La lettera: laurea e voglia di lavorare
«Ma a 31anni faccio solo fotocopie»

Una lettera pubblicata nei giorni scorsi dal nostro giornale e che on line può creare sicuramente dibattito, leggendo lo sconforto e l’esperienza lavorativa di questa 31enne bergamasca.

.«Gentile redazione, ho pensato, come immagino molti altri cittadini, di provare a contattarvi per condividere con quanti si trovano nella mia stessa situazione la mia esperienza. Sono una ragazza di trentuno anni e quando mi sono laureata in lingue nel 2012 pensavo che tutti gli sforzi, i sacrifici miei e dei miei genitori e le difficoltà superate, avessero finalmente la giusta ricompensa in termini di soddisfazione personale e nel tempo anche lavorativa. Sono stata fortunata perché immediatamente mi hanno assunto prima con un contratto a termine e poi con uno a tempo indeterminato presso un’azienda in espansione che non ha mai risentito della crisi economica di questi ultimi anni. La realtà tuttavia si è ben presto palesata ai miei occhi: il mio titolare dopo sei anni che lavoro per lui neanche sa che ho una laurea, le mie colleghe me la rinfacciamo ancora facendomi svolgere mansioni «altamente professionalizzanti» quali l’archiviazione e la fotocopia dei documenti e in tutto questo mi sono spesso sentita dire con malcelata cattiveria : «È dura stare qui a fare fotocopie con una laurea in tasca! Chissà cosa direbbe tue padre sei vedesse». All’inizio pensavo di dover fare la cosiddetta gavetta e in un certo senso giustificavo quello che mi succedeva.Nel frattempo sono passati sei anni e due gravidanze. Con il primo figlio ho dovuto restituire all’azienda i 26 euro del costo del certificato rilasciato per poter lavorare fino all’ottavo mese e mi sono sentita dire che non era stato richiesto dalla direzione che io lavorassi un mese in più, come se il mio contributo fosse irrilevante. Quest’anno ho partorito di nuovo ma non sono stata bene e così sono rimasta a casa quasi subito e al mio rientro tornerò ad occuparmi delle fotocopie dell’azienda perché, come mi è stato cortesemente puntualizzato, non c’è più bisogno di me. Ho trentuno anni e la sensazione bruttissima di non avere più possibilità di togliermi qualche seppur minima soddisfazione professionale».

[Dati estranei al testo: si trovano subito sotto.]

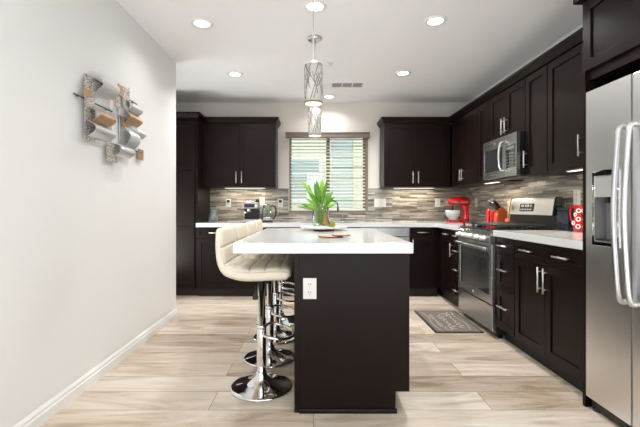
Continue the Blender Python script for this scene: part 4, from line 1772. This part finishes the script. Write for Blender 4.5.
obj('bowl_handle', B().tube(catmull([(.075, -.092, .145), (.075, -.122, .140), (.075, -.125, .105), (.075, -.088, .088)], 5), .006, 8), M['glass'], bw)
obj('speed_knob', B().sphere(.008, (-.06, -.062, .285), None), M['black'], mx_)

# ------------------------------------------------------------------ things by the range


def canister(label, x, y, h, r, m, grp='slim canisters by the range'):
    t = thing('canister', label, 'canister', (x, y, ZC), 0, grp)
    obj('body', B().cyl(r, 0, h * .80, 28, None, (0, 0), .004), m, t)
    obj('lid', B().lathe([(0, h * .8005), (r * .96, h * .8005), (r * 1.0, h * .83), (r * .8, h * .92), (r * .3, h * .98), (0, h)], 28), m, t)
    return t


canister('tallest slim red canister, farthest left beside the range', 1.985, 4.375, .178, .025, M['red'])
canister('slim red canister second from the left beside the range', 1.990, 4.288, .155, .023, M['red'])
canister('slim red canister third from the left, beside the orange one', 1.995, 4.222, .140, .021, M['red'])
canister('short orange canister in front of the knife block', 1.930, 4.070, .128, .024, M['orange'])

kb = thing('knife_block', 'reddish wooden knife block full of dark-handled knives', 'knife block', (2.020, 4.150, ZC), 0)
b = B()
b.prism([(-.030, 0), (.045, 0), (.050, .145), (-.002, .200), (-.055, .160)], -.038, .038, 'y', bev=.003)
obj('block', b, M['wood'], kb)
ax = Vector((-.68, 0, .73)).normalized()
k_ = 0
for r_ in range(2):
    for q in range(4):
        base = Vector((-.043 + .024 * r_, -.027 + .018 * q, .171 + .018 * r_))
        fan = Vector((ax.x + .10 * (r_ - .5), (.24 - .16 * q) * -.5, ax.z)).normalized()
        ln = .100 + .014 * ((q + r_) % 3)
        kn = thing('kitchen_knife', 'dark-handled kitchen knife standing in the wooden knife block', 'knife', tuple(Vector((2.020, 4.150, ZC)) + base), 0, 'knives in the wooden block')
        obj('handle', B().tube([tuple(fan * -.002), tuple(fan * ln * .5), tuple(fan * ln)], .008, 8, None, False, None, [.0075, .0095, .0085]), M['black'], kn)
        obj('bolster', B().sphere(.0092, tuple(fan * (ln + .0015)), None, (.5, .5, .5), 12), M['chrome'], kn)
        k_ += 1

cr = thing('utensil_crock', 'small wooden crock tucked between the knife block and the range backguard', 'crock', (2.040, 4.038, ZC))
obj('pot', B().lathe([(0, 0), (.028, 0), (.031, .01), (.032, .075), (.028, .075), (.027, .012), (0, .008)], 28), M['wood'], cr)
for i, (dx, dy, dz, tp) in enumerate(((-.040, -.150, .250, 'spatula'), (-.035, -.080, .260, 'spoon'), (-.030, -.120, .190, 'spatula'))):
    lbs = ['tall pale spatula leaning toward the backguard from the crock', 'pale wooden spoon standing upright in the crock', 'short pale spatula leaning lowest from the crock']
    u = thing('cooking_' + tp, lbs[i], tp, (2.033 + .010 * i, 4.036 + (.018, .013, .018)[i], ZC + .0125), 0, 'pale utensils in the crock')
    e = Vector((dx, dy, dz))
    obj('handle', B().tube([(0, 0, .002), tuple(e * .75)], .0045, 8), M['palewood'], u)
    d_ = e.normalized()
    mt = Matrix.Translation(e * .75) @ d_.to_track_quat('Z', 'Y').to_matrix().to_4x4()
    if tp == 'spoon':
        obj('bowl', B().sphere(.02, (0, 0, .025), None, (.35, 1, 1.5), 16, mt), M['palewood'], u)
    else:
        obj('blade', B().box(-.0025, .0025, -.021, .021, 0, .075, None, .002, mt), M['palewood'], u)

for i, (x, y, lb) in enumerate(((2.055, 3.165, 'glossy blue-black canister touching the range backguard side'), (2.050, 3.085, 'glossy blue-black canister between its twin and the red pitcher'))):
    t = thing('storage_canister', lb, 'canister', (x, y, ZC), 0, 'blue-black canisters right of the range')
    obj('body', B().box(-.036, .036, -.036, .036, 0, .165, None, .008), M['bluebox'], t)
    obj('lid', B().box(-.0365, .0365, -.0365, .0365, .1655, .188, None, .006), M['black'], t)

pt = thing('pitcher', 'red ceramic pitcher with white rings beside the refrigerator panel', 'pitcher', (2.045, 2.955, ZC), RZ)
b = B()
b.lathe([(0, 0), (.038, 0), (.043, .006), (.050, .045), (.047, .085), (.036, .125), (.034, .155), (.042, .200), (.044, .208), (.040, .208), (.031, .155), (.033, .125), (.043, .085), (.046, .045), (.038, .012), (0, .010)], 36)
obj('body', b, M['red'], pt)
obj('handle', B().tube(catmull([(-.034, -.012, .190), (-.064, -.02, .196), (-.078, -.024, .155), (-.070, -.022, .10), (-.046, -.016, .065)], 6), .0075, 10), M['red'], pt)
b = B()
for (h, r_, a_) in ((.045, .0505, -50), (.100, .0440, -50), (.165, .0362, -50), (.070, .0495, -95), (.135, .0362, -95), (.045, .0505, 0), (.1, .044, 5), (.165, .0362, 0)):
    a = math.radians(a_ )
    c0 = Vector((math.cos(a) * (r_ + .0005), math.sin(a) * (r_ + .0005), h))
    nrm = Vector((math.cos(a), math.sin(a), 0))
    mt = Matrix.Translation(c0) @ nrm.to_track_quat('Z', 'Y').to_matrix().to_4x4()
    b.tube([(.014 * math.cos(2 * PI * k / 16), .014 * math.sin(2 * PI * k / 16), 0) for k in range(16)], .0038, 6, None, True, mt)
obj('white_rings', b, M['ceramic'], pt)
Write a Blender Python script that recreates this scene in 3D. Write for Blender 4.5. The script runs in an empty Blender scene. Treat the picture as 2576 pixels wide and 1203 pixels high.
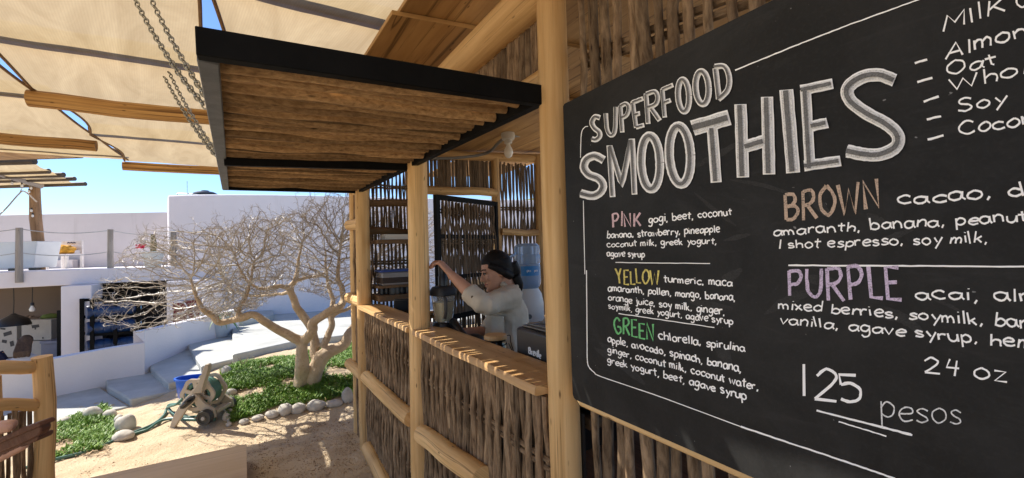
import bpy, bmesh, math, random
import numpy as np
from mathutils import Vector, Matrix, noise
from mathutils.kdtree import KDTree
random.seed(11)
S = bpy.context.scene; COL = S.collection; R_ = math.radians; U = random.uniform
# ---------------------------------------------------------------- camera
FPX, CX, CY, CZ = 1086., 1288., 601.5, 1.55       # survey frame 2576 x 1203
yaw, pit, rol = R_(30.9), R_(1.55), R_(1.7)
Fw = Vector((math.sin(yaw)*math.cos(pit), math.cos(yaw)*math.cos(pit), math.sin(pit)))
r0 = Vector((math.cos(yaw), -math.sin(yaw), 0)); u0 = r0.cross(Fw)
CR = math.cos(rol)*r0 - math.sin(rol)*u0; CU = math.cos(rol)*u0 + math.sin(rol)*r0
CAM = Vector((0, 0, CZ))
cd = bpy.data.cameras.new('camera'); cam = bpy.data.objects.new('camera', cd); COL.objects.link(cam)
cd.sensor_width = 36; cd.sensor_fit = 'HORIZONTAL'; cd.lens = FPX/2576*36; cd.clip_start = .02; cd.clip_end = 900
cam.matrix_world = Matrix(((CR.x, CU.x, -Fw.x, 0), (CR.y, CU.y, -Fw.y, 0), (CR.z, CU.z, -Fw.z, CZ), (0, 0, 0, 1)))
S.camera = cam
# ---------------------------------------------------------------- sky, sun, exposure
SUN = Vector((-.60, .64, 1)).normalized()          # towards the sun
el = math.asin(SUN.z); az = math.atan2(SUN.x, SUN.y)
w = bpy.data.worlds.new('World'); S.world = w; w.use_nodes = True
nt = w.node_tree; sky = nt.nodes.new('ShaderNodeTexSky'); sky.sky_type = 'NISHITA'; sky.sun_disc = False
sky.sun_elevation = el; sky.sun_rotation = az; sky.air_density = 1.0; sky.dust_density = .0; sky.ozone_density = 3.0
bg = nt.nodes['Background']; tint = nt.nodes.new('ShaderNodeMix'); tint.data_type = 'RGBA'; tint.blend_type = 'MULTIPLY'; tint.inputs[0].default_value = 1; tint.inputs[7].default_value = (.84, .94, 1.12, 1)
nt.links.new(sky.outputs[0], tint.inputs[6]); nt.links.new(tint.outputs[2], bg.inputs[0]); bg.inputs[1].default_value = .068
sl = bpy.data.lights.new('sun', 'SUN'); sl.energy = 3.5; sl.angle = R_(.5); sl.color = (1, .94, .84)
so = bpy.data.objects.new('sun', sl); COL.objects.link(so); so.rotation_euler = SUN.to_track_quat('Z', 'Y').to_euler()
S.view_settings.view_transform = 'Standard'; S.view_settings.look = 'None'; S.view_settings.gamma = 1
S.view_settings.use_curve_mapping = False; S.view_settings.exposure = 1.45
S.cycles.max_bounces = 10; S.cycles.transparent_max_bounces = 12; S.cycles.diffuse_bounces = 5
# ---------------------------------------------------------------- survey helpers: a sight line met with a real plane
def ray(x, y): return Fw + CR*((x-CX)/FPX) - CU*((y-CY)/FPX)
def onX(x, y, X): d = ray(x, y); return CAM + d*(X/d.x)
def onY(x, y, Y): d = ray(x, y); return CAM + d*(Y/d.y)
def onZ(x, y, Z=0): d = ray(x, y); return CAM + d*((Z-CZ)/d.z)
def dep(x, y, D): return CAM + ray(x, y)*D
def gp(x, D, z=0):                                 # the spot at bearing x, distance D, height z
    a = ray(x, 0).z; b = ray(x, 1000).z
    y = 1000*((z-CZ)/D - a)/(b-a); return dep(x, y, D)
def gz(x, y):                                      # lie of the sand
    t = min(max((y-4.2)/1.9, 0), 1); t = t*t*(3-2*t)
    return min(.22*max(x+1.13, 0)*t, .225)
def onG(x, y):
    z = 0
    for _ in range(12):
        p = onZ(x, y, z); z = .5*z+.5*gz(p.x, p.y)
    p.z = gz(p.x, p.y); return p
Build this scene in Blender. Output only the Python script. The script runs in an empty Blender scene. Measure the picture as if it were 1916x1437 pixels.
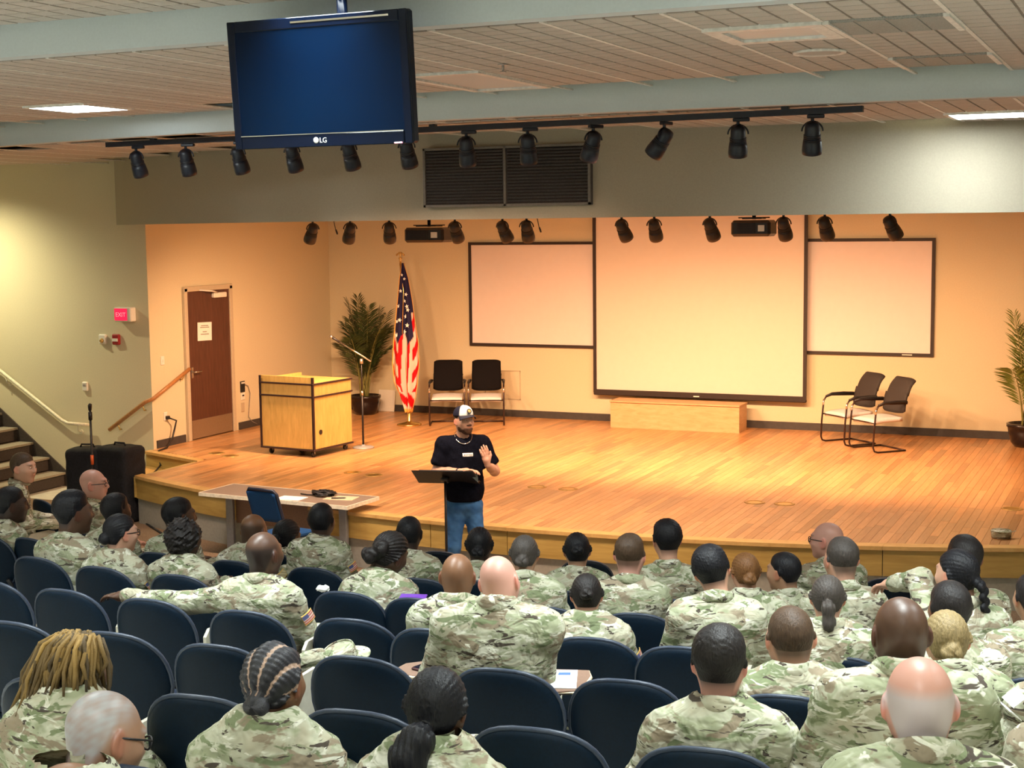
import bpy, math, random
import numpy as np
from mathutils import Vector, Matrix, Quaternion

S = bpy.context.scene
COL = S.collection
rnd = random.Random(7)
PI = math.pi
R = math.radians

# ------------------------------------------------------------------ camera
FPX, CX, CY = 2750.0, 958.0, 718.5            # focal length and centre in pixels of the 1916x1437 frame
_y, _p, _r = R(24.1), R(6.2), R(0.69)
FWD = np.array([-math.sin(_y)*math.cos(_p), math.cos(_y)*math.cos(_p), -math.sin(_p)])
_R0 = np.array([math.cos(_y), math.sin(_y), 0.0])
_U0 = np.cross(_R0, FWD)
RGT = _R0*math.cos(_r) - _U0*math.sin(_r)
UPV = _U0*math.cos(_r) + _R0*math.sin(_r)
EYE = np.array([0.0, 0.0, 3.70])
cam_data = bpy.data.cameras.new('camera')
cam_data.sensor_width = 36.0
cam_data.sensor_fit = 'HORIZONTAL'
cam_data.lens = FPX/1916.0*36.0
cam_data.clip_end = 200
cam = bpy.data.objects.new('camera', cam_data)
COL.objects.link(cam)
cam.matrix_world = Matrix(((RGT[0], UPV[0], -FWD[0], EYE[0]),
                           (RGT[1], UPV[1], -FWD[1], EYE[1]),
                           (RGT[2], UPV[2], -FWD[2], EYE[2]), (0, 0, 0, 1)))
S.camera = cam

# ------------------------------------------------------------------ world, exposure, light levels
W = bpy.data.worlds.new('world'); S.world = W
W.use_nodes = True
W.node_tree.nodes['Background'].inputs[0].default_value = (0.75, 0.85, 1.0, 1)
W.node_tree.nodes['Background'].inputs[1].default_value = 0.03
S.view_settings.view_transform = 'Standard'
S.view_settings.look = 'None'
S.view_settings.gamma = 1.0
S.view_settings.use_curve_mapping = False
S.view_settings.exposure = 0.0
S.cycles.max_bounces = 4
S.cycles.diffuse_bounces = 3
S.cycles.glossy_bounces = 2
S.cycles.caustics_reflective = False
S.cycles.caustics_refractive = False
S.cycles.adaptive_threshold = 0.06

TROFFER_COLOR = (0.90, 0.99, 0.98)
TROFFER_POWER = 70.0         # watts of each lit, louvred ceiling panel over the audience
TROFFER_FRONT = 45.0          # emission of the two lit panels in view
STAGE_COLOR = (1.0, 0.55, 0.28)
STAGE_POWER = 385.0           # watts per spot on the stage pipe
TRACK_COLOR = (1.0, 0.68, 0.46)
TRACK_POWER = 190.0
WASH_COLOR = (1.0, 0.90, 0.55)
WASH_POWER = 520.0

# ------------------------------------------------------------------ from a direction of view to a place in the hall
def ray(u, v): return FWD + RGT*((u-CX)/FPX) - UPV*((v-CY)/FPX)
def atz(u, v, z): d = ray(u, v); return EYE + d*((z-EYE[2])/d[2])
def aty(u, v, y): d = ray(u, v); return EYE + d*((y-EYE[1])/d[1])
def atx(u, v, x): d = ray(u, v); return EYE + d*((x-EYE[0])/d[0])

# ------------------------------------------------------------------ mesh helpers
class MB:
    """collects boxes, tubes, lathes ... and links them as ONE mesh object"""
    def __init__(s): s.v = []; s.f = []; s.sm = []; s.col = None
    def add(s, vs, fs, smooth=False, M=None):
        b = len(s.v)
        if M is not None: vs = [tuple(M @ Vector(p)) for p in vs]
        s.v.extend([tuple(p) for p in vs])
        for f in fs: s.f.append(tuple(i+b for i in f)); s.sm.append(smooth)
        return s
    def box(s, c, d, M=None, ch=0.0):
        x, y, z = c; a, b, e = d[0]/2, d[1]/2, d[2]/2
        if ch <= 0:
            vs = [(x+i*a, y+j*b, z+k*e) for i in (-1, 1) for j in (-1, 1) for k in (-1, 1)]
            fs = [(0,1,3,2), (4,6,7,5), (0,4,5,1), (2,3,7,6), (0,2,6,4), (1,5,7,3)]
            return s.add(vs, fs, False, M)
        ch = min(ch, a*.9, b*.9, e*.9)
        vs = []; ix = {}
        for i in (-1, 1):
            for j in (-1, 1):
                for k in (-1, 1):
                    for ax in range(3):
                        p = [x+i*(a-ch), y+j*(b-ch), z+k*(e-ch)]
                        p[ax] = (x, y, z)[ax] + (i, j, k)[ax]*(a, b, e)[ax]
                        ix[(i, j, k, ax)] = len(vs); vs.append(tuple(p))
        fs = []
        for i in (-1, 1):
            q = [ix[(i, j, k, 0)] for j, k in ((-1,-1), (1,-1), (1,1), (-1,1))]; fs.append(q if i > 0 else q[::-1])
            q = [ix[(j, i, k, 1)] for j, k in ((-1,-1), (1,-1), (1,1), (-1,1))]; fs.append(q[::-1] if i > 0 else q)
            q = [ix[(j, k, i, 2)] for j, k in ((-1,-1), (1,-1), (1,1), (-1,1))]; fs.append(q if i > 0 else q[::-1])
        for i in (-1, 1):
            for j in (-1, 1):
                q = [ix[(i,j,-1,0)], ix[(i,j,1,0)], ix[(i,j,1,1)], ix[(i,j,-1,1)]]; fs.append(q if i*j < 0 else q[::-1])
                q = [ix[(i,-1,j,0)], ix[(i,1,j,0)], ix[(i,1,j,2)], ix[(i,-1,j,2)]]; fs.append(q if i*j > 0 else q[::-1])
                q = [ix[(-1,i,j,1)], ix[(1,i,j,1)], ix[(1,i,j,2)], ix[(-1,i,j,2)]]; fs.append(q if i*j < 0 else q[::-1])
        for i in (-1, 1):
            for j in (-1, 1):
                for k in (-1, 1):
                    q = [ix[(i,j,k,0)], ix[(i,j,k,1)], ix[(i,j,k,2)]]; fs.append(q if i*j*k > 0 else q[::-1])
        return s.add(vs, fs, False, M)
    def tube(s, pts, r, n=8, M=None, cap=True, closed=False, flat=1.0):
        pts = [Vector(p) for p in pts]; m = len(pts)
        rs = r if isinstance(r, (list, tuple)) else [r]*m
        vs = []; prev = None
        for i, p in enumerate(pts):
            if closed: t = pts[(i+1) % m]-pts[i-1]
            else: t = pts[min(i+1, m-1)]-pts[max(i-1, 0)]
            if t.length < 1e-9: t = Vector((0, 0, 1))
            t.normalize()
            if prev is None:
                a = Vector((0, 0, 1)) if abs(t.z) < .9 else Vector((1, 0, 0))
                nx = t.cross(a).normalized()
            else:
                nx = (prev - t*prev.dot(t))
                nx = nx.normalized() if nx.length > 1e-6 else t.orthogonal().normalized()
            prev = nx; ny = t.cross(nx)
            for k in range(n):
                A = 2*PI*k/n
                vs.append(p + nx*(math.cos(A)*rs[i]) + ny*(math.sin(A)*rs[i]*flat))
        fs = []
        for i in range(m if closed else m-1):
            j = (i+1) % m
            for k in range(n):
                fs.append((i*n+k, i*n+(k+1) % n, j*n+(k+1) % n, j*n+k))
        if cap and not closed:
            fs.append(tuple(range(n-1, -1, -1))); fs.append(tuple((m-1)*n+k for k in range(n)))
        return s.add(vs, fs, True, M)
    def cyl(s, c, r, h, n=20, r2=None, M=None, smooth=True):
        """cylinder / cone with base centre c, height h along z"""
        r2 = r if r2 is None else r2
        vs = [(c[0]+r*math.cos(2*PI*k/n), c[1]+r*math.sin(2*PI*k/n), c[2]) for k in range(n)]
        vs += [(c[0]+r2*math.cos(2*PI*k/n), c[1]+r2*math.sin(2*PI*k/n), c[2]+h) for k in range(n)]
        b = len(s.v)
        s.add(vs, [(k, (k+1) % n, n+(k+1) % n, n+k) for k in range(n)], smooth, M)
        s.add([], [], False)
        s.f.append(tuple(b+k for k in range(n-1, -1, -1))); s.sm.append(False)
        s.f.append(tuple(b+n+k for k in range(n))); s.sm.append(False)
        return s
    def lathe(s, prof, n=24, M=None, smooth=True):
        vs = []; m = len(prof)
        for (r, z) in prof:
            for k in range(n): vs.append((r*math.cos(2*PI*k/n), r*math.sin(2*PI*k/n), z))
        fs = [(i*n+k, i*n+(k+1) % n, (i+1)*n+(k+1) % n, (i+1)*n+k) for i in range(m-1) for k in range(n)]
        fs.append(tuple(range(n-1, -1, -1))); fs.append(tuple((m-1)*n+k for k in range(n)))
        return s.add(vs, fs, smooth, M)
    def prism(s, poly, z0, z1, M=None):
        n = len(poly)
        vs = [(p[0], p[1], z0) for p in poly]+[(p[0], p[1], z1) for p in poly]
        fs = [tuple(range(n-1, -1, -1)), tuple(range(n, 2*n))]
        fs += [(k, (k+1) % n, n+(k+1) % n, n+k) for k in range(n)]
        return s.add(vs, fs, False, M)
    def grid(s, fn, nu, nv, smooth=True, M=None, thick=None):
        vs = [fn(i/nu, j/nv) for j in range(nv+1) for i in range(nu+1)]
        fs = [(j*(nu+1)+i, j*(nu+1)+i+1, (j+1)*(nu+1)+i+1, (j+1)*(nu+1)+i) for j in range(nv) for i in range(nu)]
        if thick is None: return s.add(vs, fs, smooth, M)
        V = [Vector(p) for p in vs]; N = [Vector((0, 0, 0)) for _ in V]
        for f in fs:
            nn = (V[f[1]]-V[f[0]]).cross(V[f[2]]-V[f[0]])
            for i in f: N[i] += nn
        back = [tuple(V[i]-(N[i].normalized() if N[i].length > 0 else Vector((0, 0, 1)))*thick) for i in range(len(V))]
        k = len(vs)
        ring = [i for i in range(nu+1)]+[j*(nu+1)+nu for j in range(1, nv+1)]+[nv*(nu+1)+i for i in range(nu-1, -1, -1)]+[j*(nu+1) for j in range(nv-1, 0, -1)]
        f2 = fs+[tuple(i+k for i in f[::-1]) for f in fs]
        for a in range(len(ring)):
            p, q = ring[a], ring[(a+1) % len(ring)]
            f2.append((q, p, p+k, q+k))
        return s.add(list(vs)+back, f2, smooth, M)
    def mesh(s, name):
        me = bpy.data.meshes.new(name)
        me.from_pydata(s.v, [], s.f)
        if any(s.sm): me.polygons.foreach_set('use_smooth', s.sm)
        me.update()
        return me
    def build(s, name, mat, parent=None):
        return link(name, s.mesh(name), mat, parent)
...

«Sono giovane, preparata e con tanta voglia di fare ma questo non interessa a nessuno. Ai miei figli vorrei poter insegnare che nella vita impegno e correttezza vengono ripagati ma purtroppo non è così. Penso che le persone che mi stanno facendo tutto questo dovrebbero vergognarsi ed invece mi ritrovo a scrivere questa mia chiedendo di rimanere anonima per paura di perdere quel contratto che mi permette di pagare il mutuo, le bollette e mantenere i miei bambini. Sono consapevole che si tratta della mia parola contro quella di altri e che in fondo, come purtroppo capita sempre in questa società, i prepotenti e gli arroganti hanno sempre ragione. Vorrei solo che sempre meno persone si sentissero come mi sento io: invisibile e senza alcuna chance di migliorare la mia condizione. Vorrei che i ragazzi completassero come ho fatto io il loro percorso di studi con la certezza che chi si impegna e vale riesce nella vita.Mi piacerebbe che mettere al mondo un figlio fosse un arricchimento personale che non mette un freno alla realizzazione delle donne. Mi piacerebbe raccontare un giorno ai miei bambini che non ho mai mollato, che non sempre vincono «loro», che a volte proprio come succede nelle favole più belle qualche piccolo desiderio si avvera. In fondo cosa chiedo? Di poter essere orgogliosa di me stessa e di sentire che si è sempre in tempo. Vi ringrazio dell’attenzione e spero veramente che in qualche modo riusciate a dare voce a chi come me voce non ha».